日本の西欧化は欧米列強に強要されたものであるにも関わらず、西欧化に向けて試行錯誤する日本(人)を嘲笑うような作品を描いたフランスの感覚を疑う。さらに日本人を猿に見立てる作風も下劣である。

Twitterにおける某氏とのやり取りの要旨

ちなみにその方は、ビゴーが日本語の表現に存在する「猿真似」を下敷きにこの絵画を描いたことを承知したうえで、上記のような感想を抱いていらっしゃいます。

その上で、はっきり言えば、私は同氏の意見には誤解があるように思うのです。
そもそも、「日本の西欧化は欧米列強に強要されたのか?」といえば、これは日本が主体的にそのような道を選択しただけですし、「強要された」というのは何を以ってそう評せるのか不明瞭です(この点もちゃんと同氏の意見をお聞きしておけばよかったのですが…)。

また、仮に日本の西欧化が欧米列強(つまりフランスを含む)に強要されたものであったとしても、それとビゴーがどう関係するというのでしょうか。

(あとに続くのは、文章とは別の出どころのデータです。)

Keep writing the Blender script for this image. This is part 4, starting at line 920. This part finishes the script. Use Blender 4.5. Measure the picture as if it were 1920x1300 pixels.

ビゴーはフランス政府を代表する人物でもありませんし、確かにフランス出身ではありますが一介の画家に過ぎません。
彼がフランスの総意を表す人物なのであれば、先の要旨のような感想を抱くのも分かりますが、日本に興味を示すひとりのただの画家に「フランスの総意」という役割を与えるのは重すぎやしませんでしょうか。
つまり、「フランスが日本に西欧化を強要したこと」と「ビゴーという一個人が日本の西欧化に拙速さを感じること」は両立するわけです。
(ただ私は、そうした「国家と個人を同一視してはならない」という感覚はなかなか一般的に理解されないものなのではないか、という考えも同時に抱いています…。)

そこに描かれた素材が不適切であるという一点のみの指摘であれば、まだ議論の余地があったのでしょうが、そこに「国家と個人を同一視する」という認識が入り込むと途端に議論が成り立たなくなる…という話でした。